Menurut Sharif, terdapat banyak masalah yang menjadi pekerjaan rumah yang harus diselesaikan bersama antara pemerintah dan pemangku kepentingan.

Ia memaparkan, beberapa pekerjaan rumah tesebut antara lain belum kuatnya akses nelayan terhadap sumber-sumber pembiayaan, teknologi, dan pasar.

Di sisi lain, ujar dia, terlihat masih terdapat sistem budaya yang menghambat nelayan untuk maju, misalnya adat istiadat yang kurang terbuka terhadap hal-hal baru dan tata kelola keuangan yang belum kondusif.

"Ditambah lagi dengan risiko kerja yang tinggi di laut, ketergantungan dengan faktor alam, ketergantungan terhadap BBM sebagai komponen utama usaha, serta sering terjadinya konflik antarkelompok," katanya.

Sharif menambahkan, tantangan dalam pembangunan kelautan dan perikanan ke depan akan semakin banyak sehingga diperlukan sinergi antara pemerintah, dunia usaha, akademisi, organisasi nelayan dan masyarakat.

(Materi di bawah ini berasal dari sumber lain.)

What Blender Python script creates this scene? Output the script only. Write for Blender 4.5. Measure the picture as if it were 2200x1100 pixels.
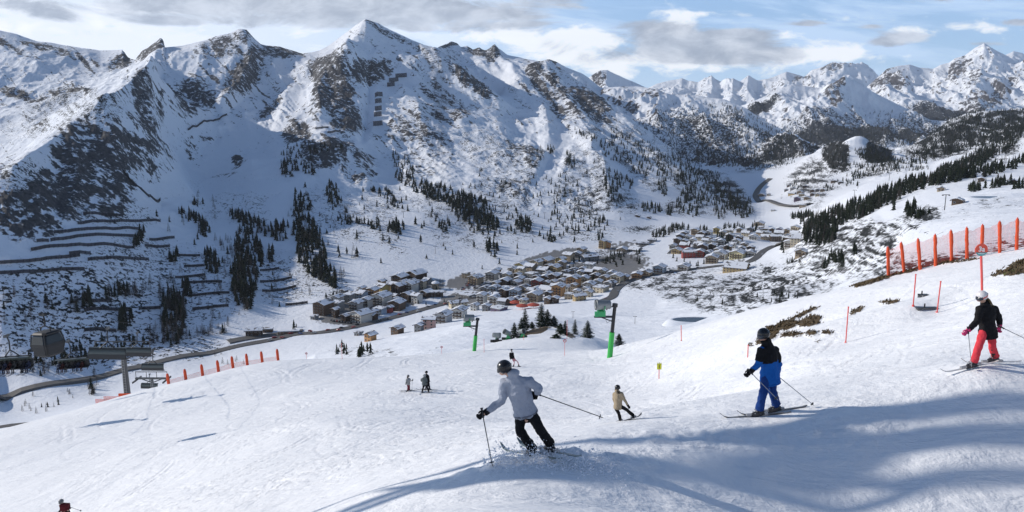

Karena itu, Sharif mengutarakan harapannya kepada HNSI (Himpunan Nelayan Seluruh Indonesia) agar dapat berperan aktif untuk memfasilitasi dan menjalankan fungsi intermediasi agar potensi-potensi konflik yang ada di masyarakat nelayan dapat diredam dan dicarikan solusinya.

Menurut Sharif, peran HNSI akan semakin penting, terutama dalam memfasilitasi dan memperkuat pemberdayaan nelayan untuk meningkatkan kemandirian.

Sebelumnya, Koalisi Rakyat untuk Keadilan Perikanan (Kiara) meminta Presiden Susilo Bambang Yudhoyono dan DPR RI segera membahas RUU Perlindungan dan Pemberdayaan Nelayan guna menyejahterakan nelayan.

"Dari konsultasi publik yang dilakukan FAO (Badan Pertanian Pangan PBB) di Indonesia telah menghasilkan dua poin rumusan perlindungan nelayan tradisional," kata Sekretaris Jenderal Kiara, Abdul Halim, Senin (20/5).

Menurut dia, dua rumusan tersebut antara lain adalah pemenuhan hak-hak warga negara sebagaimana hak asasi manusia dalam hak sipil, politik, ekonomi, sosial, dan hak untuk berbudaya.

Rumusan kedua adalah pedoman perlindungan nelayan tradisional harus mencakup hak-hak nelayan tradisional yang telah dirumuskan melalui instrumen perlindungan nelayan.

Prospek perlindungan nelayan tradisional di Indonesia, ujar dia, mendapatkan momentum penting pada 16 Juni 2011 ketika Mahkamah Konstitusi (MK) membatalkan aturan Hak Pengusahaan Perairan Pesisir (HP-3) yang menjadi instrumen kebijakan privatisasi dan komersialisasi perairan pesisir yang terkandung dalam UU No 27/2007 tentang Pengelolaan Wilayah Pesisir dan Pulau-Pulau Kecil.